Rotstift-Rambos im Rathaus
Warten Sie hier, Sie werden platziert.“ So funktionierte sozialistische Planwirtschaftsgastronomie zu DDR-Zeiten. Ein Kellner bewachte den Eingang, damit ja keiner der potenziellen Gäste auf die Idee käme, Dienstleistung dann zu beanspruchen, wenn bei ihm eine Nachfrage entstanden war.
„Sie werden platziert“ hieß, „ich sage, wann Sie was zu essen bekommen, nicht Sie und schon gar nicht Ihr Hungergefühl.“ So war das in der DDR. Der Staat erzog seine Bürger. Ein Glück, dass diese Zeiten vorbei sind. Zumindest fast.
In Wuppertals Stadtverwaltung leben sie derzeit wieder ein wenig auf. Das Einwohnermeldeamt am Steinweg ist personell an die Grenze der Leistungsfähigkeit gespart worden. Auf den Trottoirs campieren Einwohner, die dringend Pässe und Ausweise benötigen, weil sie sonst nicht in die Heimat oder in die Ferien fahren können. Das Problem ist seit Wochen bekannt, aber behoben ist es nicht. Nun werden die üblen Folgen der Fehlplanung auf die Stadtbezirke verlagert. Dort schließt die Stadt ihre Bürgerbüros und delegiert das Personal ins Einwohnermeldeamt. „Sie werden platziert“ gilt also auch für Bedienstete des Rathauses. Herzliches Beileid.
Das Krisenmanagement der Wuppertaler Verwaltung wirkt fast trotzig. Die Bürger sind schließlich selbst schuld, wenn sie mit dem Beantragen eines Dokumentes immer bis auf den letzten Drücker warten. Mit anderen Worten: Dienstleistung soll gefälligst dann nachgefragt werden, wenn der Dienstleister in der Lage und gewillt ist, seinen Dienst zu leisten. Mit moderner Verwaltung hat das nichts zu tun.
Das ist umso bemerkenswerter als das Einwohnermeldeamt die Visitenkarte einer Stadt ist. Hier müssen sich schließlich auch jene jungen Familien anmelden, für die überall in Wuppertal Reihenhäuser und Doppelhaushälften wie Pilze aus dem Boden schießen. Wenn sie stundenlang auf ihre Meldebescheinigung warten müssen, werden die Neubürger ihr Ja zu Wuppertal schnell bedauern, zumindest vorübergehend.
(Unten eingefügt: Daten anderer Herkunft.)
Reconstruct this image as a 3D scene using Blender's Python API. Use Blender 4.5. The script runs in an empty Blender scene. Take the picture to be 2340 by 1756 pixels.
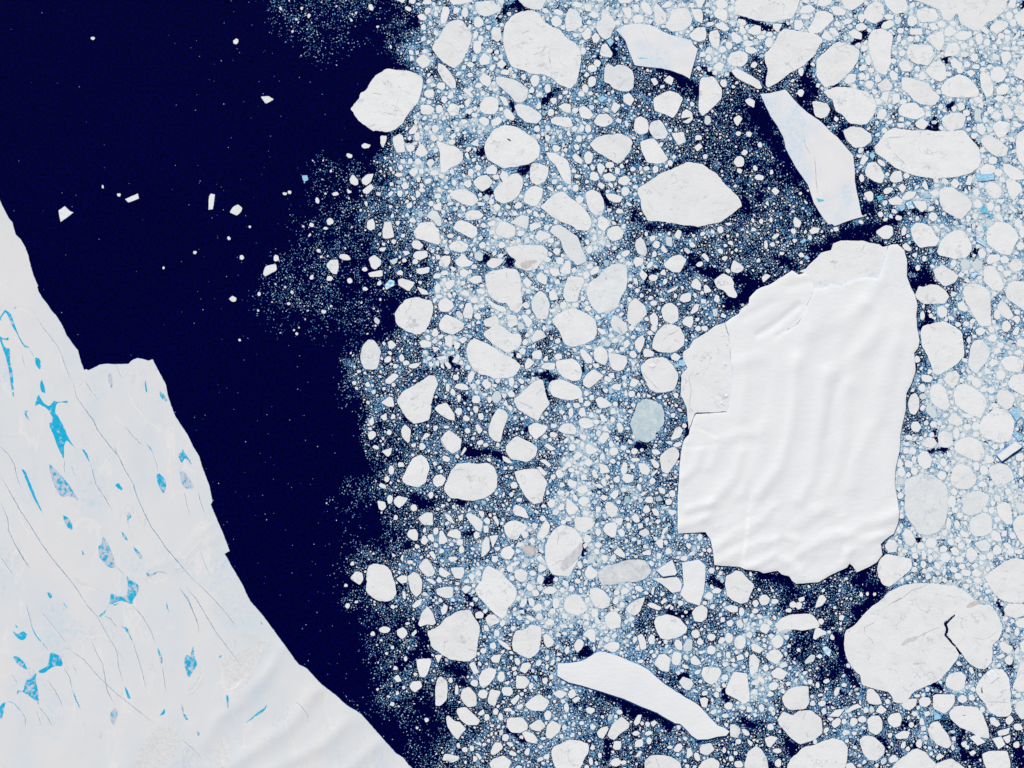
import bpy, math, random, bisect
import numpy as np
from mathutils import Vector
from mathutils.geometry import delaunay_2d_cdt
random.seed(7); rng = np.random.default_rng(7)
sc = bpy.context.scene
COL = sc.collection

# ---------------------------------------------------------------- scale, camera, light
PX = 15.0                      # metres of ground per photograph pixel
CX, CY, PW, PH = 1170.0, 878.0, 2340, 1756
def wx(x): return (x - CX) * PX
def wy(y): return -(y - CY) * PX

ALT = 90000.0                  # camera height in metres
cam = bpy.data.cameras.new("camera"); co = bpy.data.objects.new("camera", cam); COL.objects.link(co)
co.location = (0, 0, ALT); co.rotation_euler = (0, 0, 0)
cam.sensor_width = 36.0; cam.lens = 36.0 * ALT / (PW * PX)
cam.clip_start = 1000.0; cam.clip_end = 600000.0
sc.camera = co

SUN_EL, SUN_AZ = math.radians(30), math.radians(-18)     # azimuth from north (+Y), clockwise
w = bpy.data.worlds.new("World"); sc.world = w; w.use_nodes = True
nt = w.node_tree; bg = nt.nodes["Background"]
sky = nt.nodes.new("ShaderNodeTexSky"); sky.sky_type = 'NISHITA'; sky.sun_disc = False
sky.sun_elevation = SUN_EL; sky.sun_rotation = SUN_AZ; sky.air_density = 0.6; sky.dust_density = 1.0; sky.ozone_density = 1.0
nt.links.new(sky.outputs[0], bg.inputs[0]); bg.inputs[1].default_value = 0.06
sl = bpy.data.lights.new("sun", 'SUN'); sl.energy = 5.0; sl.angle = math.radians(0.5); sl.color = (1.0, 0.965, 0.93)
so = bpy.data.objects.new("sun", sl); COL.objects.link(so)
d = Vector((math.sin(SUN_AZ) * math.cos(SUN_EL), math.cos(SUN_AZ) * math.cos(SUN_EL), math.sin(SUN_EL)))
so.rotation_euler = d.to_track_quat('Z', 'Y').to_euler(); so.location = d * 50000
sc.view_settings.view_transform = 'Standard'; sc.view_settings.look = 'None'
sc.view_settings.gamma = 1.0; sc.view_settings.exposure = 0.20

# ---------------------------------------------------------------- materials
def mat(name):
    m = bpy.data.materials.new(name); m.use_nodes = True
    return m, m.node_tree, m.node_tree.nodes["Principled BSDF"]
def N(t, kind, **kw):
    n = t.nodes.new(kind)
    for k, v in kw.items():
        if k.startswith('i_'): n.inputs[k[2:].replace('_', ' ')].default_value = v
        else: setattr(n, k, v)
    return n
def noise(t, scale, detail=3, rough=0.5, vec=None, stretch=None, rot=0, off=(0, 0, 0), dist=0):
    if vec is None: vec = N(t, 'ShaderNodeNewGeometry').outputs['Position']
    mp = N(t, 'ShaderNodeMapping'); t.links.new(vec, mp.inputs[0])
    mp.inputs['Scale'].default_value = stretch or (1, 1, 1); mp.inputs['Rotation'].default_value = (0, 0, rot)
    mp.inputs['Location'].default_value = off
    n = N(t, 'ShaderNodeTexNoise'); n.inputs['Scale'].default_value = scale
    n.inputs['Detail'].default_value = detail; n.inputs['Roughness'].default_value = rough; n.inputs['Distortion'].default_value = dist
    t.links.new(mp.outputs[0], n.inputs['Vector'])
    return n.outputs['Fac']
def ramp(t, fac, stops):
    r = N(t, 'ShaderNodeValToRGB'); e = r.color_ramp.elements
    while len(e) < len(stops): e.new(0.5)
    for el, (p, c) in zip(e, stops):
        el.position = p; el.color = (*c, 1) if isinstance(c, tuple) else (c, c, c, 1)
    t.links.new(fac, r.inputs[0]); return r.outputs[0]
def mix(t, fac, a, b, blend='MIX'):
    m = N(t, 'ShaderNodeMix', data_type='RGBA', blend_type=blend)
    for s, v in ((0, fac), (6, a), (7, b)):
        if isinstance(v, bpy.types.NodeSocket): t.links.new(v, m.inputs[s])
        elif isinstance(v, (int, float)): m.inputs[s].default_value = v if s == 0 else (v, v, v, 1)
        else: m.inputs[s].default_value = (*v, 1)
    return m.outputs[2]
def thin_lines(t, scale, width, gate_scale, gate, stretch=None, rot=0, off=(0, 0, 0)):
    """sparse hair lines: where a noise passes its middle value, gated by a second noise"""
    a = noise(t, scale, 4, 0.6, stretch=stretch, rot=rot, off=off)
    r = ramp(t, a, [(0.5 - width, 0.0), (0.5, 1.0), (0.5 + width, 0.0)])
    g = ramp(t, noise(t, gate_scale, 2, off=(off[0] + 900, 0, 0)), [(gate, 0.0), (gate + 0.06, 1.0)])
    m = N(t, 'ShaderNodeMath', operation='MULTIPLY'); t.links.new(r, m.inputs[0]); t.links.new(g, m.inputs[1])
    return m.outputs[0]
def bump(t, b, height, dist, strength=1.0):
    n = N(t, 'ShaderNodeBump'); n.inputs['Strength'].default_value = strength; n.inputs['Distance'].default_value = dist
    t.links.new(height, n.inputs['Height']); t.links.new(n.outputs[0], b.inputs['Normal'])

def floe_mat(name, base, dark, wet=None, wetamt=0.0, rnd=0.05):
    m, t, b = mat(name)
    mott = ramp(t, noise(t, 1 / 420, 5, 0.62), [(0.35, dark), (0.56, base)])
    grain = ramp(t, noise(t, 1 / 34, 2, 0.6), [(0.3, 0.90), (0.7, 1.0)])
    c = mix(t, 1.0, mott, grain, 'MULTIPLY')
    soft = ramp(t, noise(t, 1 / 900, 4, 0.7, stretch=(1, 1.8, 1), rot=0.5), [(0.38, 0.95), (0.55, 1.0)])
    c = mix(t, 1.0, c, soft, 'MULTIPLY')
    oi = N(t, 'ShaderNodeObjectInfo')
    c = mix(t, 1.0, c, ramp(t, oi.outputs['Random'], [(0, 1 - rnd), (1, 1.0)]), 'MULTIPLY')
    l1 = thin_lines(t, 1 / 1100, 0.013, 1 / 600, 0.54)
    l2 = thin_lines(t, 1 / 700, 0.014, 1 / 450, 0.57, stretch=(1, 2.2, 1), rot=0.7, off=(5000, 0, 0))
    c = mix(t, mix(t, 1.0, l1, 0.5, 'MULTIPLY'), c, (0.24, 0.31, 0.37))
    c = mix(t, mix(t, 1.0, l2, 0.62, 'MULTIPLY'), c, (0.34, 0.38, 0.41))
    if wet:
        c = mix(t, ramp(t, noise(t, 1 / 260, 6, 0.7, off=(77, 0, 0)), [(0.42, 0.0), (0.62, wetamt)]), c, wet)
    t.links.new(c, b.inputs['Base Color']); b.inputs['Roughness'].default_value = 0.85
    b.inputs['Specular IOR Level'].default_value = 0.15
    bump(t, b, noise(t, 1 / 110, 6, 0.62), 5.0, 0.9)
    return m
M = {}
M['floe'] = floe_mat('snowy_sea_ice', (0.835, 0.842, 0.828), (0.80, 0.815, 0.81))
M['grey'] = floe_mat('grey_sea_ice', (0.81, 0.825, 0.818), (0.75, 0.775, 0.775), (0.64, 0.71, 0.73), 0.5)
M['rotten'] = floe_mat('blue_green_ice', (0.68, 0.75, 0.755), (0.54, 0.65, 0.68), (0.38, 0.54, 0.60), 0.7)
M['thin'] = floe_mat('thin_young_ice', (0.36, 0.50, 0.56), (0.26, 0.42, 0.50))
M['speckled'] = floe_mat('speckled_ice', (0.77, 0.78, 0.775), (0.70, 0.72, 0.72), (0.48, 0.52, 0.55), 0.7)
M['dirty'] = floe_mat('dirty_sea_ice', (0.56, 0.53, 0.52), (0.44, 0.42, 0.42))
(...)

Leidtragende sind aber nicht nur die Einwohner, die nägelkauend hoffen, dass sie ihre Dokumente bekommen, eher der Flieger gen Süden abhebt. Leidtragende sind auch die Beschäftigten der Stadtverwaltung. Sie müssen die Suppe auslöffeln, die ihnen Rotstift-Rambos im Rathaus eingebrockt haben.